--- GIVEN DATA ---

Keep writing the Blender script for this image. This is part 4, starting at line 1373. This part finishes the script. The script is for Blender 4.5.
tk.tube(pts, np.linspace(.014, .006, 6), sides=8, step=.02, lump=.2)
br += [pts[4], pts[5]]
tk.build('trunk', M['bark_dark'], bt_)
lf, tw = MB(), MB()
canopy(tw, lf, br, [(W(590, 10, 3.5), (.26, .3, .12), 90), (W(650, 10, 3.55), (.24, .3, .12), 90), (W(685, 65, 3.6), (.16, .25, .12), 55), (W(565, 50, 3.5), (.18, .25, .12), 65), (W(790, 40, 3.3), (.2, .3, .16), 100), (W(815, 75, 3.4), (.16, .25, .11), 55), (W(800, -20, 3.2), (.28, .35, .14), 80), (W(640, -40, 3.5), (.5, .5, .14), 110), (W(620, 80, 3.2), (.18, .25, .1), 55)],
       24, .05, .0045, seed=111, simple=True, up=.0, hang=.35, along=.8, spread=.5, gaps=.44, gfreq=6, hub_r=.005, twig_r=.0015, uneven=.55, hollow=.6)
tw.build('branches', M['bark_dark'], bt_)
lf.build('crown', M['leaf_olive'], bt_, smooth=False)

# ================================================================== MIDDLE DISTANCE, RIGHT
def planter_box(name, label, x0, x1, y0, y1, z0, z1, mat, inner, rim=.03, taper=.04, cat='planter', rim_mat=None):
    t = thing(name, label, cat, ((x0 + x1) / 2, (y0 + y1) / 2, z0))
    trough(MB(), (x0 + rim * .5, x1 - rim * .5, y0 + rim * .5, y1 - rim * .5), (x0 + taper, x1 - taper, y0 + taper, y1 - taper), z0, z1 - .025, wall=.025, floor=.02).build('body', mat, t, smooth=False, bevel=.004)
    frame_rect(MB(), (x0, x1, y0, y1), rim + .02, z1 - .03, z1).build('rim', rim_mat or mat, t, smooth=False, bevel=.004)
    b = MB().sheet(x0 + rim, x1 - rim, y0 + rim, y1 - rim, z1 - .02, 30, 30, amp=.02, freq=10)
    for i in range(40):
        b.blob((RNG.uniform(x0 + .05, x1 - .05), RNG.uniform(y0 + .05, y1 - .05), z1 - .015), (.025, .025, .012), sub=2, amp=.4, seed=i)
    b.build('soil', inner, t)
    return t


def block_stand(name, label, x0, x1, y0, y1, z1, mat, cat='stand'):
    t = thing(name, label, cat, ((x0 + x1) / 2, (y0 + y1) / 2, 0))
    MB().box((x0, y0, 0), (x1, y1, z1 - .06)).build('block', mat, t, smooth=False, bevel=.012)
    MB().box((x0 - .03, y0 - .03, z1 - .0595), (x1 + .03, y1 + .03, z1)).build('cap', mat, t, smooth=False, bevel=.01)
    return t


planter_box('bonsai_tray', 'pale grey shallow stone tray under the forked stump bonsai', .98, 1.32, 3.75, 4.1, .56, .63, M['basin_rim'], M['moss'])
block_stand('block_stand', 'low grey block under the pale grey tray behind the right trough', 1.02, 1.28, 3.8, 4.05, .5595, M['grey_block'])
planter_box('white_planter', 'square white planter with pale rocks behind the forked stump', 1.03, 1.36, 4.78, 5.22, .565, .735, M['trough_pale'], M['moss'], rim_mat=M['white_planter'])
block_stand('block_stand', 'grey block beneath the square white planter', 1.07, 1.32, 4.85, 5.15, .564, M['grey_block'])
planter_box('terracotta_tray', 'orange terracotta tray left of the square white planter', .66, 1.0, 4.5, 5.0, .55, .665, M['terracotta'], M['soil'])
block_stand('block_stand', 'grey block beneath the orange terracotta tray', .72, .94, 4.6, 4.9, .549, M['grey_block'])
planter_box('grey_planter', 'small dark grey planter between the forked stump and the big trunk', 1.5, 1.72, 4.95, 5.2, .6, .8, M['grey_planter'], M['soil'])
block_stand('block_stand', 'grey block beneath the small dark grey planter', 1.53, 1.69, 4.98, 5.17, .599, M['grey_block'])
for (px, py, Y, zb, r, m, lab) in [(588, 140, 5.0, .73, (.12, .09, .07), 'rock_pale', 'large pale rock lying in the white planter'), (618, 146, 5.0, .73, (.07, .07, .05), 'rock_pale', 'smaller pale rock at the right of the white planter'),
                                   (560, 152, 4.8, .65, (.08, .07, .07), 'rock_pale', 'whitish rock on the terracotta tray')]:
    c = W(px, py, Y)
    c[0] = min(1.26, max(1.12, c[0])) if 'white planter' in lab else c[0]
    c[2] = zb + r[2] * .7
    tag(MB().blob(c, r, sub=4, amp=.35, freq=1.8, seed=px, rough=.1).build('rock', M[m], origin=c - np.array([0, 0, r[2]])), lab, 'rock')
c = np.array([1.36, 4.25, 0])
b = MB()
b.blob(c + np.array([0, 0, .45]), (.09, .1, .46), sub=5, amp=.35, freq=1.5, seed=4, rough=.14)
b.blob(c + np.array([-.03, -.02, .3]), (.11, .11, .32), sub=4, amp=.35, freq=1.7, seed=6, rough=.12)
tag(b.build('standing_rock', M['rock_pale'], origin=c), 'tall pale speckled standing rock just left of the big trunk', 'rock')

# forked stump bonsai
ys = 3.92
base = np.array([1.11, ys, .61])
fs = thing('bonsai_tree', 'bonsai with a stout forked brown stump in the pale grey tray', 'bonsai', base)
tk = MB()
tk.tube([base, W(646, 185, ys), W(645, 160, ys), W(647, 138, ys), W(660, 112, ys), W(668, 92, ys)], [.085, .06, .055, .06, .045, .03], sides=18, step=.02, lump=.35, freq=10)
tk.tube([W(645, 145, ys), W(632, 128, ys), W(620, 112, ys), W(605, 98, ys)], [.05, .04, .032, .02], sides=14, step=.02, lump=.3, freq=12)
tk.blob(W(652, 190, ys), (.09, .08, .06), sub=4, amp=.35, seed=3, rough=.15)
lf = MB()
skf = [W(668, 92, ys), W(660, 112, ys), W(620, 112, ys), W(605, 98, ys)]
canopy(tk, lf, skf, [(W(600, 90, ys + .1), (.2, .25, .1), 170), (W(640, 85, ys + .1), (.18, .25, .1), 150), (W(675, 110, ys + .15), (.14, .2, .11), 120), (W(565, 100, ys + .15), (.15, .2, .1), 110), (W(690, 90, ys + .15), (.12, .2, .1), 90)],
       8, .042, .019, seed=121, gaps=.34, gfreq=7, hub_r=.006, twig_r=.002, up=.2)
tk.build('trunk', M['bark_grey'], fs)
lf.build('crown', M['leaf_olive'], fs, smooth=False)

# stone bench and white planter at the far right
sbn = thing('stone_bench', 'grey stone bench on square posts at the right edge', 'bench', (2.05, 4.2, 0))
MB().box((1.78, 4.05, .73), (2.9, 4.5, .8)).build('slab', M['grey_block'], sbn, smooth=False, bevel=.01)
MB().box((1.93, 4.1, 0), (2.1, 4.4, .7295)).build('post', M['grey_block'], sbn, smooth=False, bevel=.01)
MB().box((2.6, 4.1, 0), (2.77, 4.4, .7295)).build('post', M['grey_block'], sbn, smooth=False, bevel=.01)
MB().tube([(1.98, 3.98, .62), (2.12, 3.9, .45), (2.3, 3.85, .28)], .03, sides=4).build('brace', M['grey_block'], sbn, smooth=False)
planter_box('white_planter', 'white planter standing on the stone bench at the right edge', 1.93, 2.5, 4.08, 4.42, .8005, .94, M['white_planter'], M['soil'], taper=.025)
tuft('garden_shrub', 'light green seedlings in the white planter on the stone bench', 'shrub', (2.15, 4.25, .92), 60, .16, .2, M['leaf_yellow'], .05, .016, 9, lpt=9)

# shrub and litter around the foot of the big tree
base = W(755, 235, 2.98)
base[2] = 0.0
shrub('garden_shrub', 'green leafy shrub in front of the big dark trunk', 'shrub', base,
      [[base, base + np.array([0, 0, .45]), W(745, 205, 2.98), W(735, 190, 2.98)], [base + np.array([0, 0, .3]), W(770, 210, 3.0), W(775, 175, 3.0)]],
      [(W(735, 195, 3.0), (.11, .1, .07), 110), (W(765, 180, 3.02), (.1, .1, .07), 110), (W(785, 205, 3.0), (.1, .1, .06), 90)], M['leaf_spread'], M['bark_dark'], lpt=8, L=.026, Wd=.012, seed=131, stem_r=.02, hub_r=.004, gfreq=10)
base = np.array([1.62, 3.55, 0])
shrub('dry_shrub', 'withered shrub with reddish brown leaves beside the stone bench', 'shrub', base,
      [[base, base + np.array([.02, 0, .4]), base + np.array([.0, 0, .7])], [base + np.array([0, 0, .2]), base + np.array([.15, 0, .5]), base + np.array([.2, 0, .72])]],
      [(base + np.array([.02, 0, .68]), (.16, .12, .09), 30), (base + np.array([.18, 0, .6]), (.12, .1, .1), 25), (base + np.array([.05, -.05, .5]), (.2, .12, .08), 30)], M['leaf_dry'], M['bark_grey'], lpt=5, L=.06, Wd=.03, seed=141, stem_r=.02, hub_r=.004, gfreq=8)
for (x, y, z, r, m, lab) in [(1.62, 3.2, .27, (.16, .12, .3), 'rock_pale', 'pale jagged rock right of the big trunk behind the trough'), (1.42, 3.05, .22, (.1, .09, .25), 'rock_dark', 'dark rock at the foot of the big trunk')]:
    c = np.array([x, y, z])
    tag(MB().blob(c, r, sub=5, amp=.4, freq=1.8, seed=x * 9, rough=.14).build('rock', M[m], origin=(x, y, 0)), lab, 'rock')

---

# [PROBLEM REQUIREMENTS]
Up to and including the line with "lf.build('crown', M['leaf_olive'], bt_, smooth=False)", repeat the data exactly, starting from its first line; nothing else belongs in the response.

# [TASK RESULT]
Keep writing the Blender script for this image. This is part 4, starting at line 1373. This part finishes the script. The script is for Blender 4.5.
tk.tube(pts, np.linspace(.014, .006, 6), sides=8, step=.02, lump=.2)
br += [pts[4], pts[5]]
tk.build('trunk', M['bark_dark'], bt_)
lf, tw = MB(), MB()
canopy(tw, lf, br, [(W(590, 10, 3.5), (.26, .3, .12), 90), (W(650, 10, 3.55), (.24, .3, .12), 90), (W(685, 65, 3.6), (.16, .25, .12), 55), (W(565, 50, 3.5), (.18, .25, .12), 65), (W(790, 40, 3.3), (.2, .3, .16), 100), (W(815, 75, 3.4), (.16, .25, .11), 55), (W(800, -20, 3.2), (.28, .35, .14), 80), (W(640, -40, 3.5), (.5, .5, .14), 110), (W(620, 80, 3.2), (.18, .25, .1), 55)],
       24, .05, .0045, seed=111, simple=True, up=.0, hang=.35, along=.8, spread=.5, gaps=.44, gfreq=6, hub_r=.005, twig_r=.0015, uneven=.55, hollow=.6)
tw.build('branches', M['bark_dark'], bt_)
lf.build('crown', M['leaf_olive'], bt_, smooth=False)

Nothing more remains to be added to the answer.